In Acts 20, the Apostle Paul stands on a beach in Miletus. A ship is waiting. The Ephesian elders are gathered around him. This is the last time he will ever speak to them. And in these final moments, Paul doesn’t give them something light or easy—he gives them the truth about leadership.
Real leadership costs you. And real leadership requires you to let go.
Paul reminds them first of how he lived among them. He didn’t chase money, status, or comfort. He worked with his own hands to provide not only for himself, but for others.
This wasn’t convenient leadership. It was costly leadership.
And that’s the point.
Jesus said in Mark 10:45 that He came not to be served, but to serve, and to give His life as a ransom for many. Paul followed that pattern. And every leader who follows Jesus will walk that same road.
Leadership isn’t about what you get—it’s about what you give.
Time. Energy. Resources. Comfort. Pride. Sleep. It all gets placed on the altar.
If your leadership doesn’t cost you anything, Paul would say—you’re not leading yet.
That’s a hard truth. But it’s also freeing. Because it reminds us that leadership isn’t about titles or recognition. It’s about sacrifice.
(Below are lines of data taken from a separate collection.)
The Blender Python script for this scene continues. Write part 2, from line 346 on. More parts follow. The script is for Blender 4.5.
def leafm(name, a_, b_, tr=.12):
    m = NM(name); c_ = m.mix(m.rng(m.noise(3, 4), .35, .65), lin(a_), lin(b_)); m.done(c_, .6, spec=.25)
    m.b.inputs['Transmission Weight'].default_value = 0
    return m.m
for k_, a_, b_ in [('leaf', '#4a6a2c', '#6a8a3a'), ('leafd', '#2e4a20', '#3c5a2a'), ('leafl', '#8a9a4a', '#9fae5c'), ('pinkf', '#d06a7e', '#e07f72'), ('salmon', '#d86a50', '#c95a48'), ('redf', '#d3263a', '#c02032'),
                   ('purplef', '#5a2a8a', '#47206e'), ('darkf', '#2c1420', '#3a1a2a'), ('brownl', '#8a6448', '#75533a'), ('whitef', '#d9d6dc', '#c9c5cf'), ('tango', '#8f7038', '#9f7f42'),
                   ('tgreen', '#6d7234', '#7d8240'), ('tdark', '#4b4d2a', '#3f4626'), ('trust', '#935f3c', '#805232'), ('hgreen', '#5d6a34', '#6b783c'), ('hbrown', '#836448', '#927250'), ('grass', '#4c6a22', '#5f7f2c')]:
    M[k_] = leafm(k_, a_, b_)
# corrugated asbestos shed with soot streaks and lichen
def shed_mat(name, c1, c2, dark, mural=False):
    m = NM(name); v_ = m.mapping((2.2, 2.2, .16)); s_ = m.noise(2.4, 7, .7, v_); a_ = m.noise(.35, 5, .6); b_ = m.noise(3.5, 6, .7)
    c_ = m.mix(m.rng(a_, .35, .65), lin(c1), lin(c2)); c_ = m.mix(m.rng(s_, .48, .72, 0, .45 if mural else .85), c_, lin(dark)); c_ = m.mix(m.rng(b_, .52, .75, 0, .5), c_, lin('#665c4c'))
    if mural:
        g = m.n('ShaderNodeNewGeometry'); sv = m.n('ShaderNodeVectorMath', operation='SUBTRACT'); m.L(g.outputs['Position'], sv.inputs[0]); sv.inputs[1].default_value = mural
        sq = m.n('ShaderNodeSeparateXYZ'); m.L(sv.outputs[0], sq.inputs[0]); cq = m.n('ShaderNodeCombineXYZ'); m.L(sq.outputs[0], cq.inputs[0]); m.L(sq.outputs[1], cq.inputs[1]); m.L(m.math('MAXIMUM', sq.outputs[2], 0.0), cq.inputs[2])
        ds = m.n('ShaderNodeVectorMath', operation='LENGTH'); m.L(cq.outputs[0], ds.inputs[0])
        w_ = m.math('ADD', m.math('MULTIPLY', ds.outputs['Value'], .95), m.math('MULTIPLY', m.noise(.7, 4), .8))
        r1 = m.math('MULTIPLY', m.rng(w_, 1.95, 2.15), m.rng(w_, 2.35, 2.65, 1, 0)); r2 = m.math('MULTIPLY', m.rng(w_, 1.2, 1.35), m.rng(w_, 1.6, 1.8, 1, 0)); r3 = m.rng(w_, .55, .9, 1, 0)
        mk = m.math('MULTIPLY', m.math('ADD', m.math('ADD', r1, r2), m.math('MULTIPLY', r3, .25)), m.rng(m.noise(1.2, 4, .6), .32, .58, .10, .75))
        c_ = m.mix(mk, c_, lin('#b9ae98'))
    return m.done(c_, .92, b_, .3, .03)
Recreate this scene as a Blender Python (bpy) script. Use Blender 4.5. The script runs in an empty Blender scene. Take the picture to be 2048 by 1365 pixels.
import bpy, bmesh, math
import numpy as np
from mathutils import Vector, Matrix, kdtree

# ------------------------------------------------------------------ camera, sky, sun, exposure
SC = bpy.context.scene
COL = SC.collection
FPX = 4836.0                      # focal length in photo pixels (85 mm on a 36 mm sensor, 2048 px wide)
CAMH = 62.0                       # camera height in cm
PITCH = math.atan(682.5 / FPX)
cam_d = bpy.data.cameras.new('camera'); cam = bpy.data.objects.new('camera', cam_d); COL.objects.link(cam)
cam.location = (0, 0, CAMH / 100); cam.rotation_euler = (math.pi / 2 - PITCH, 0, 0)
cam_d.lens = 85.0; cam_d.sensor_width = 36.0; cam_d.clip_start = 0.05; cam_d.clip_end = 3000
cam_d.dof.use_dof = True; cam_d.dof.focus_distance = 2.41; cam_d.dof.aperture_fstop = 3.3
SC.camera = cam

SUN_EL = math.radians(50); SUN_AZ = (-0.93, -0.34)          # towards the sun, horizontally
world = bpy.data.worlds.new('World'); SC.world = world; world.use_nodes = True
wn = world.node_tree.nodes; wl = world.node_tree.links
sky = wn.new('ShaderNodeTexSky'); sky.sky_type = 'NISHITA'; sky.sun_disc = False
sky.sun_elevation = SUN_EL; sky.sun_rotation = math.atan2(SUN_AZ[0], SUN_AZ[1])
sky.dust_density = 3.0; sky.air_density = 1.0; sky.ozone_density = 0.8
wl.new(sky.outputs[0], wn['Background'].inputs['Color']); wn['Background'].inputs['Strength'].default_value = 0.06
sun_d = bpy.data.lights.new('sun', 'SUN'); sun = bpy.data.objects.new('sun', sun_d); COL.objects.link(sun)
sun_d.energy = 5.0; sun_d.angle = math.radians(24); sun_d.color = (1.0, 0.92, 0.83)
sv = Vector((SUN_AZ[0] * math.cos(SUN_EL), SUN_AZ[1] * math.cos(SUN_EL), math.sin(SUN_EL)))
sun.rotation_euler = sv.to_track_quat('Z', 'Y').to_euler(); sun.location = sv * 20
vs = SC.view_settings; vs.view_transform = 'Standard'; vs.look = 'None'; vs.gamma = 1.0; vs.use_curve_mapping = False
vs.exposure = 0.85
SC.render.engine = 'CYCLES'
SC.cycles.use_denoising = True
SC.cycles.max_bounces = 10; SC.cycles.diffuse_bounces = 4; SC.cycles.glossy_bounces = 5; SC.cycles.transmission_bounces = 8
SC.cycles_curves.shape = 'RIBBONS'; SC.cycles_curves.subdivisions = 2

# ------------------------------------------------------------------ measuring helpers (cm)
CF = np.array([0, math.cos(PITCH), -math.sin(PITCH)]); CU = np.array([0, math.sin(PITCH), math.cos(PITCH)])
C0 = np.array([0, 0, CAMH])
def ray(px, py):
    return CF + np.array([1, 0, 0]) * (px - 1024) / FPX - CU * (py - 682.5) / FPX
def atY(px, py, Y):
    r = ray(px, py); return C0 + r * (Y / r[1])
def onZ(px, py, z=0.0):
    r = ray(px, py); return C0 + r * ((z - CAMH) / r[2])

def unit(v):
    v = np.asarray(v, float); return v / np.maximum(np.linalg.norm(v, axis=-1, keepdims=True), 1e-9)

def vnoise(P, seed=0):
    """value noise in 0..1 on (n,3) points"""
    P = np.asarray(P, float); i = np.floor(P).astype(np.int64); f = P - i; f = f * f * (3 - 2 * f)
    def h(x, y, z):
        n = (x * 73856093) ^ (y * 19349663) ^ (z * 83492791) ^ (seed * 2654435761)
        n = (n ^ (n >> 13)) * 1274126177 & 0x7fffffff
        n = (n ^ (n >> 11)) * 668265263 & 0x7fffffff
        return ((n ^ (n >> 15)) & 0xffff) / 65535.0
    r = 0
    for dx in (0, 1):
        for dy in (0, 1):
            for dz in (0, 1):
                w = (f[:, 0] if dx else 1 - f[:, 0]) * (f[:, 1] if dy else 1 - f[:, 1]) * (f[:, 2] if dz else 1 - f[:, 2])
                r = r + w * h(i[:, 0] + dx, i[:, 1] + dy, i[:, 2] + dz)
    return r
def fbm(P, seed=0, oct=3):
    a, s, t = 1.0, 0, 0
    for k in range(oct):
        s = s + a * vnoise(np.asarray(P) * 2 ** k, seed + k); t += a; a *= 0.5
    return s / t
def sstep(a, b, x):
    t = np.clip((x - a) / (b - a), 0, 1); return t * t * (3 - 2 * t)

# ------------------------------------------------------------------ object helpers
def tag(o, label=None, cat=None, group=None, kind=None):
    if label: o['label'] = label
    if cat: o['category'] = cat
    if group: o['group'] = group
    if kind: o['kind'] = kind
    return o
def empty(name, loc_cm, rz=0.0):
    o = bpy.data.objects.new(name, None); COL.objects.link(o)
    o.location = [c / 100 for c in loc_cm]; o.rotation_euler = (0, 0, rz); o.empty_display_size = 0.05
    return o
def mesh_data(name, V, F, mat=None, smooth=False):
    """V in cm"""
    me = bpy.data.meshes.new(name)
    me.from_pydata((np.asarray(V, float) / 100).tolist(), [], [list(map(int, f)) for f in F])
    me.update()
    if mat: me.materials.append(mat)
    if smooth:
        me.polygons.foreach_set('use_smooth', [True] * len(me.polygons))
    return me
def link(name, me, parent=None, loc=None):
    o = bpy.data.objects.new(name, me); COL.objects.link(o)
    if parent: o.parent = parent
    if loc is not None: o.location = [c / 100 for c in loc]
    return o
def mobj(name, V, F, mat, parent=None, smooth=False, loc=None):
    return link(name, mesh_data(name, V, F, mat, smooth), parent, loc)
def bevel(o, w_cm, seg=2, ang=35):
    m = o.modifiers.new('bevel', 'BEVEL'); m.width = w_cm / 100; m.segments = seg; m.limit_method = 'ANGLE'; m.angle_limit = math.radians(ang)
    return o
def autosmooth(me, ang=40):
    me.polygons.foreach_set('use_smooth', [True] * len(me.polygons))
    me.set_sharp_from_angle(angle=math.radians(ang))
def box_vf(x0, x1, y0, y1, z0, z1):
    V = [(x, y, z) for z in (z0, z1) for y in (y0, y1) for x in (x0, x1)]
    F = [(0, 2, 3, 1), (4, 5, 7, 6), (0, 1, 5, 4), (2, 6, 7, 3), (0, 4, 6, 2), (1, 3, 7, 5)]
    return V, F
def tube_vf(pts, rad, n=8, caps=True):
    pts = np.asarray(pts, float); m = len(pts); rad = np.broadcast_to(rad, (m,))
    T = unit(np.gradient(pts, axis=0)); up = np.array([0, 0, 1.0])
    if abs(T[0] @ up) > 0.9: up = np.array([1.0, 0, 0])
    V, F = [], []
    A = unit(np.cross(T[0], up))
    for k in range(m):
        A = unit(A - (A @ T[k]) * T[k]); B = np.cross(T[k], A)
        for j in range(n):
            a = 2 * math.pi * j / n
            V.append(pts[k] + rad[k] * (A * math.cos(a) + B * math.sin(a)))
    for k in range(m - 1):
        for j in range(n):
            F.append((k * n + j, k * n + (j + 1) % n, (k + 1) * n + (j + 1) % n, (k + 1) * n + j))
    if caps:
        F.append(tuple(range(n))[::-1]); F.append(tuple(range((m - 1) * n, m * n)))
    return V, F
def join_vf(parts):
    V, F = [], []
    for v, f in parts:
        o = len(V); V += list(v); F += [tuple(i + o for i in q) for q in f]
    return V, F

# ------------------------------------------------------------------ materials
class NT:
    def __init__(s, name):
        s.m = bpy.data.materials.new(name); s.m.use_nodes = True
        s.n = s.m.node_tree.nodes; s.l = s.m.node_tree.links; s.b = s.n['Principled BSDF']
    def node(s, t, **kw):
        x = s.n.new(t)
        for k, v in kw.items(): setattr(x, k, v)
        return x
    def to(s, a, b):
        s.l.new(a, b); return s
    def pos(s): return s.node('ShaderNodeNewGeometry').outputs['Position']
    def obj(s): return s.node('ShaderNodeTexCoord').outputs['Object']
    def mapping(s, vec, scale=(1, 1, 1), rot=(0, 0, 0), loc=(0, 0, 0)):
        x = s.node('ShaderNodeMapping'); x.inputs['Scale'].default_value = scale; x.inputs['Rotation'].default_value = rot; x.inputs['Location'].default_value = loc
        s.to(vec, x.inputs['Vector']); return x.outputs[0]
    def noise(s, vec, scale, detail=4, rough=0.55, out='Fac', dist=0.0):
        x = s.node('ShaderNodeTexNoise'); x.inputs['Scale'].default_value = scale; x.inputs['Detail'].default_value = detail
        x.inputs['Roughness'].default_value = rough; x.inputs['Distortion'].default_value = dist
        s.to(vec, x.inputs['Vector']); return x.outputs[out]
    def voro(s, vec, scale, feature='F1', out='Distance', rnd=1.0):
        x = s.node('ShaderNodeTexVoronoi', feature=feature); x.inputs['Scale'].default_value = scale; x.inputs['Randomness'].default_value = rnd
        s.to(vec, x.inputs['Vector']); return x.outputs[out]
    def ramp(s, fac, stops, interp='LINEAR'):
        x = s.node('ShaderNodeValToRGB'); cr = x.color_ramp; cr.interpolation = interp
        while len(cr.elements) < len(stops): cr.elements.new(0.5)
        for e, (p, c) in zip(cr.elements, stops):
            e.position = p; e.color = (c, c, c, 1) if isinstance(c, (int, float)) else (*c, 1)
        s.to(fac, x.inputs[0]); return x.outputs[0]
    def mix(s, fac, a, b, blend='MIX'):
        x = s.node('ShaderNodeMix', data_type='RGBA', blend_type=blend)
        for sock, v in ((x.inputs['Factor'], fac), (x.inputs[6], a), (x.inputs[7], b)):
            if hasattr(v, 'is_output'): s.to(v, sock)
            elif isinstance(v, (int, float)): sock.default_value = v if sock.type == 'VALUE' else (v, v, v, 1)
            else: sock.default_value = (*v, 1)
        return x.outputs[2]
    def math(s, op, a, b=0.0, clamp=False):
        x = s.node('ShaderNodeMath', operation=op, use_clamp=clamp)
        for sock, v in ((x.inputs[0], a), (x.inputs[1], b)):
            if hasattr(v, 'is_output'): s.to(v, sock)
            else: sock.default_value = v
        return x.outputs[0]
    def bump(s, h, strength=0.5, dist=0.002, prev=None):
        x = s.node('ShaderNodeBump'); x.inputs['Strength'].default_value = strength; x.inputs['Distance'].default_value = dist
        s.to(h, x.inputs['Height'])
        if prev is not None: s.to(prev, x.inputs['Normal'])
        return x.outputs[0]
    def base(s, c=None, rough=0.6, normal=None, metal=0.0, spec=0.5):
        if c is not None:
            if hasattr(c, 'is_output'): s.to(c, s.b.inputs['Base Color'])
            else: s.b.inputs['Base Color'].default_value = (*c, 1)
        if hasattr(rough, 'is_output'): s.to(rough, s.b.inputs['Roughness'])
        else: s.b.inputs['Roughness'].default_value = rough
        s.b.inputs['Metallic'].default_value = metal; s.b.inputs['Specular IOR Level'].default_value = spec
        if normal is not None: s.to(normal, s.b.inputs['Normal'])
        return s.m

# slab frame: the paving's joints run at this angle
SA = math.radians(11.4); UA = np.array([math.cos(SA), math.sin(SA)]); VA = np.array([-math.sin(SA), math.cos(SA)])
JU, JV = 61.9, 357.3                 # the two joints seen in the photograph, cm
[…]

Think about the teacher who spends their own money to care for their students. Or the parent who stays up late, pours out emotionally, and gives everything for their child. Or the grandparent praying daily for a grandchild who seems far from God.
That’s leadership.
But here’s where the message shifts.
After all the pouring out… after all the sacrifice… after all the giving… there comes a moment where you realize something sobering:
You cannot save the people you love.
Paul says in Acts 20:32, “I commend you to God and to the word of His grace.”
That word “commend” means to entrust—to hand over.
Paul did everything he could. He preached. He warned. He discipled. He invested. And now he lets go.
Not because he failed—but because he understood something deeper.
The outcome was never his responsibility.
The future of those people did not rest on his shoulders. It rested in God’s hands.
This is where leadership becomes faith.
You lead. You teach. You correct. You pray. You sacrifice.
And then—you release.
Like the little boats at Dunkirk, you carry people as far as you can. But you cannot take them all the way home. Only God can do that.
And letting go is not a lack of love.
It is the ultimate expression of trust.
Real leadership bleeds. And then it lets go.
So here’s the question:
Are you willing to pay the cost?
And are you willing to release what you were never meant to carry?
Because the same God who called you to lead is the same God who is faithful to finish what you cannot.